After many weeks of heated discussion between different branches of government and industry bodies, on 22 February 2017, the Brazilian government announced its proposed changes to the rules on local content requirements for goods and services used in the exploration and development of oil and gas, indicating that the rules will be simplified and current levels will be relaxed significantly. This alleviates one of the oil companies’ main problems with the Brazilian oil and gas regime, and should pave the way for a return to attractive and competitive licensing rounds in 2017 and 2018.
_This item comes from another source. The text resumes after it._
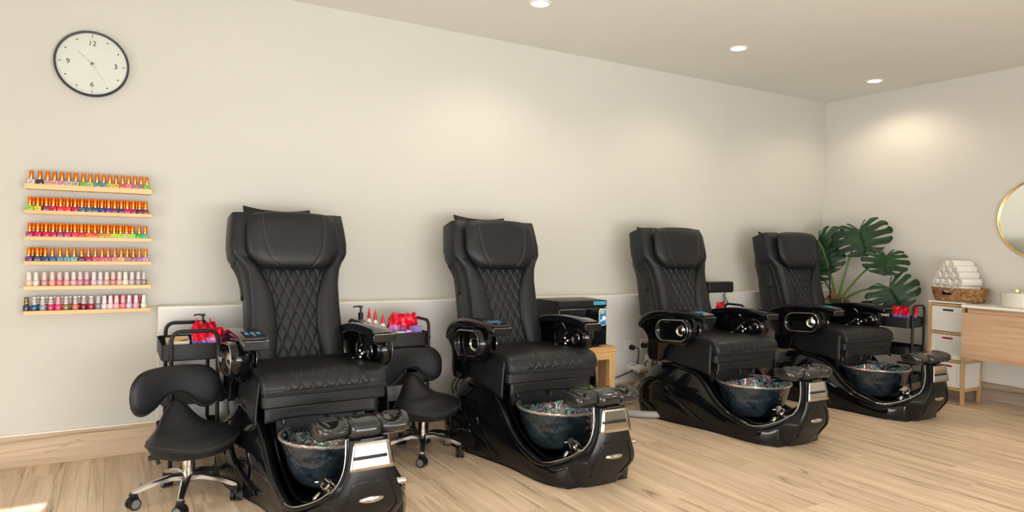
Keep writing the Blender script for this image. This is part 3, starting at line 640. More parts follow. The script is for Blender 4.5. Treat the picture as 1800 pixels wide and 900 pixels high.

Local content requirements oblige operators of oil and gas blocks to procure a certain level of goods and services from Brazilian sources as a condition of their concession or production sharing agreements. Since the first competitive licensing round in 1999, one of the bid criteria for Brazilian concession awards has been the minimum percentage of local content that the bidder commits to achieve. If they fail to achieve that percentage, they are subject to steep fines, although the Brazilian Petroleum Regulator (ANP) may waive the requirement in certain circumstances. There have been various evolutions in the rules over the years, but the tendency has been towards ever more complex and stricter requirements, with increasing minimum percentages, the creation of around 90 different categories of services and equipment, each with different requirements, and the requirement for certification by accredited agencies.

Over recent years, these requirements have been widely criticised for their complexity and the additional costs they have imposed on the industry. The mechanism has been politically motivated to protect sectors of Brazilian industry from competition, which has resulted in local content being associated with a hefty premium over international prices in many cases. Operators have been forced to try to anticipate the levels of local content that they will be able to secure in the development of a field at the bidding stage, when they do not know what kind of reservoir they may discover, nor what technology will be available, nor what capacity local suppliers will have at that time, which may be five to ten years after bidding.

These difficulties have become increasingly clear in the wake of the “Lava Jato” corruption scandal and resulting financial crisis for much of the oil and gas supply chain. These factors have led to delays and cost overruns in many Brazilian projects, particularly in offshore construction and many operators have accepted that they will not be able to achieve their local content commitments; paying fines or applying for waivers from the ANP. One Minister suggested that the potential value of fines is between R$60bn and R$80bn (c. £15bn - £20bn), but the ANP has yet to give clear guidance on how requests for waiver will be assessed, and claims have been piling up.

The government is keen to avoid these problems in future, and to prevent doubts about the feasibility and cost of local content requirements from undermining its planned, upcoming bid rounds.

Proposed changes

For the 14th bid round for oil and gas concessions, local content will no longer be a bid criterion. For this and the 3rd round for production sharing agreements, both planned for this year, the minimum local content levels will be fixed at levels around 50% lower than the minimum required in recent rounds. Instead of almost 90 different categories and sub-categories of goods and services with different requirements, the local content obligations will be broken down into a maximum (for offshore blocks) of four “macro-segments”. See table below:

13th Concession Round

New Requirement

Onshore

Exploration

70%

50%

Development

77%

50%

Offshore

Exploration

37%

18%

Well construction

55%

25%

Subsea equipment

55%

40%

Platforms

55%

25%

The government has also proposed less stringent minimum and maximum fines for companies that are unable to fulfil these local content requirements. On the other hand, there will no longer be the possibility of applying for a waiver.

These new requirements were announced following a meeting of representatives from various government ministries, and are yet to be formally approved by Brazil’s National Council of Energy Politics (CNPE), with approval expected to be confirmed in March. They represent a compromise between divergent interests of Brazilian industry and oil and gas companies, and even between different ministries within the federal government. However, we consider that they represent a considerable step forward and are likely to achieve the stated aims of the Minister for Mines and Energy, Fernando Coelho Filho - to create a “more realistic” set of requirements and to improve certainty around investment in the sector.